:: GIVEN EXERCISE ::
Find every line containing the word "from" and report the count, nothing more.
==========
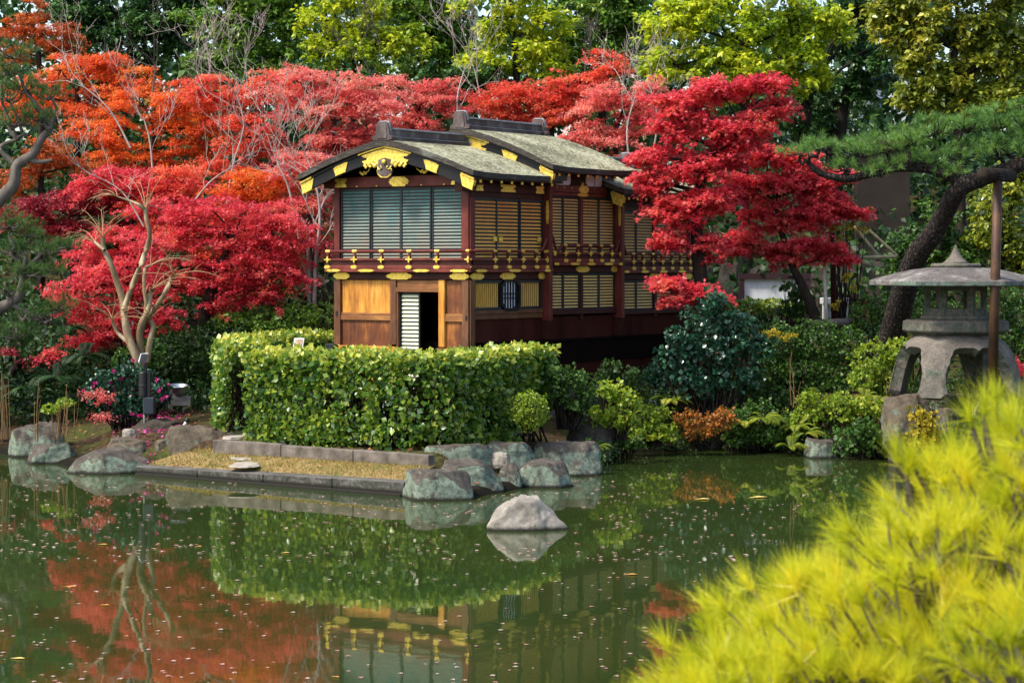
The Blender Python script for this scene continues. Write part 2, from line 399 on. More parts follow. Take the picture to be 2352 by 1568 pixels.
M['chestnut'] = wood_mat('stained_board', (.04, .012, .005), (.14, .042, .010), (.36, .13, .024), stain=.6)
M['beamwood'] = wood_mat('chestnut_beam', (.10, .035, .010), (.22, .085, .022), (.38, .17, .045), axis='x')
M['hull'] = noisy_mat('red_brown_hull', (.022, .005, .003), (.05, .012, .007), 2.5, .8, (1, 1, .3), .2, .004, spec=.08, c3=(.06, .016, .010))
M['hull_black'] = noisy_mat('black_hull', (.004, .0025, .002), (.010, .005, .004), 3, .9, None, .1, .003, spec=.05)
def slat_mat(name, stops, stain):
    k = NT(name); v = k.coord(); sep = k.n("ShaderNodeSeparateXYZ"); k.l(v, sep.inputs[0])
    nz = k.noise(2.4, 5, .65, k.scalev(v, (1.5, 1.5, .7))).outputs[0]
    f = k.math('ADD', k.math('MULTIPLY', k.math('SUBTRACT', sep.outputs[2], 2.3), .72), k.math('MULTIPLY', k.math('SUBTRACT', nz, .5), 1.3))
    c = k.ramp(f, stops).outputs[0]
    k.set(Base_Color=k.mix(k.ramp(k.noise(8, 4, .7, k.scalev(v, (3, 3, .6))).outputs[0], [(.5, (0, 0, 0)), (.75, (.7, .7, .7))]).outputs[0], c, stain), Roughness=.65); k.b.inputs['Specular IOR Level'].default_value = .25; return k.m
M['slat_blue'] = slat_mat('blue_to_tan_slat', [(0, (.25, .20, .13)), (.35, (.20, .23, .19)), (.7, (.11, .21, .19)), (1, (.045, .17, .16))], (.30, .20, .12, 1))  # turquoise towards the top, tan towards the bottom
M['slat_ochre'] = slat_mat('ochre_slat', [(0, (.78, .44, .09)), (.5, (.74, .34, .06)), (1, (.70, .19, .03))], (.34, .17, .06, 1))
M['slat_tan'] = slat_mat('tan_slat', [(0, (.74, .52, .15)), (.5, (.70, .44, .12)), (1, (.64, .33, .09))], (.30, .19, .09, 1))
M['slat_cream'] = slat_mat('cream_slat', [(0, (.72, .74, .50)), (1, (.78, .78, .60))], (.6, .55, .3, 1))
M['paper'] = noisy_mat('white_paper', (.82, .80, .86), (.88, .86, .92), 3, .8, None, 0)
def m_bark():
    k = NT("bark_roof"); v = k.coord()
    n1 = k.noise(26, 6, .75, k.scalev(v, (.45, 1, 1))).outputs[0]; n2 = k.noise(1.1, 5, .65, v).outputs[0]
    f = k.math('ADD', k.math('MULTIPLY', n1, .72), k.math('MULTIPLY', n2, .28))
    k.set(Base_Color=k.ramp(f, [(.39, (.03, .026, .018)), (.47, (.16, .155, .09)), (.53, (.36, .35, .22)), (.61, (.62, .60, .43))]).outputs[0], Roughness=.95)
    k.b.inputs["Specular IOR Level"].default_value = .15; k.bump(n1, .9, .02); return k.m
M['bark'] = m_bark()
def m_barkedge():
    k = NT("bark_edge"); v = k.coord()
    n1 = k.noise(5, 6, .7, k.scalev(v, (1.4, 2, 9)), .5).outputs[0]; n2 = k.noise(2.2, 4, .6, v).outputs[0]
    c = k.ramp(n1, [(.35, (.012, .010, .008)), (.55, (.045, .036, .028)), (.7, (.12, .10, .08))]).outputs[0]
    k.set(Base_Color=k.mix(k.ramp(n2, [(.55, (0, 0, 0)), (.72, (.8, .8, .8))]).outputs[0], c, (.17, .18, .14, 1)), Roughness=.9); k.bump(n1, .8, .02); return k.m
M['bark_edge'] = m_barkedge()
M['ridge'] = noisy_mat('weathered_ridge', (.030, .020, .018), (.075, .050, .044), 4, .6, (1, 1, .5), .2, .004, c3=(.17, .16, .15))
M['ridge_pale'] = noisy_mat('pale_ridge_cap', (.16, .17, .18), (.38, .40, .42), 5, .6, None, .1, .003)
M['soffit'] = noisy_mat('soffit_wood', (.02, .010, .006), (.05, .022, .012), 4, .7, None, .2)

FRONT = lambda a, z, o: (a, -o, z)
SIDE = lambda a, z, o: (o, a, z)
def wbox(mb, W, a0, a1, z0, z1, o0, o1, mi=0):
    return mb.hexa([W(a, z, o) for z in (z0, z1) for o in (o0, o1) for a in (a0, a1)], mi)
def sf(zx):                                   # along the front, from the measured spot on the facade
    u = (zx - 215) / 1245; return -3 + 3 * u * 39.6 / (u * 39.6 + (1 - u) * 37.9)
def B(name, mb, mats, parent=house, **kw): return mb.build(name, mats, parent, HO, **kw)
def wpart(name, W, a0, a1, z0, z1, o0, o1, mat, parent=house, bevel=.006):
    mb = MB(); wbox(mb, W, a0, a1, z0, z1, o0, o1); return B(name, mb, mat, parent, bevel=bevel)

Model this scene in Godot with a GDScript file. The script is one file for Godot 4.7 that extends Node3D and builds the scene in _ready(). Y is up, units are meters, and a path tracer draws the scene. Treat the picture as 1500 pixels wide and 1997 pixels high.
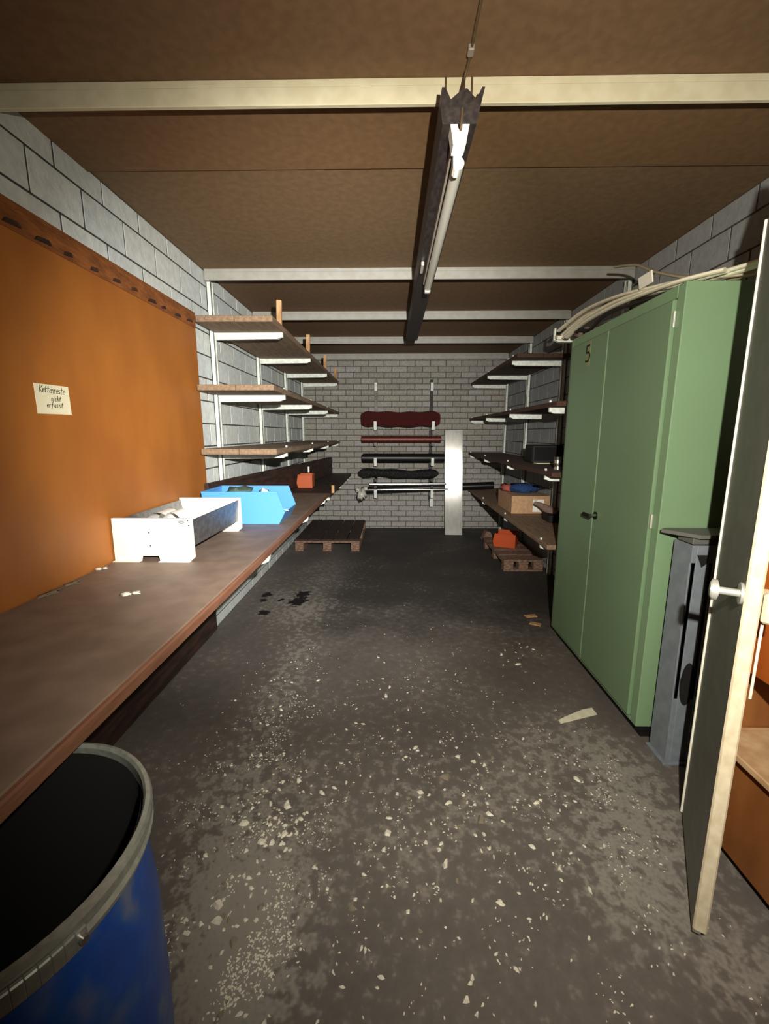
==========
:: ANSWER TO THIS EXERCISE ::
2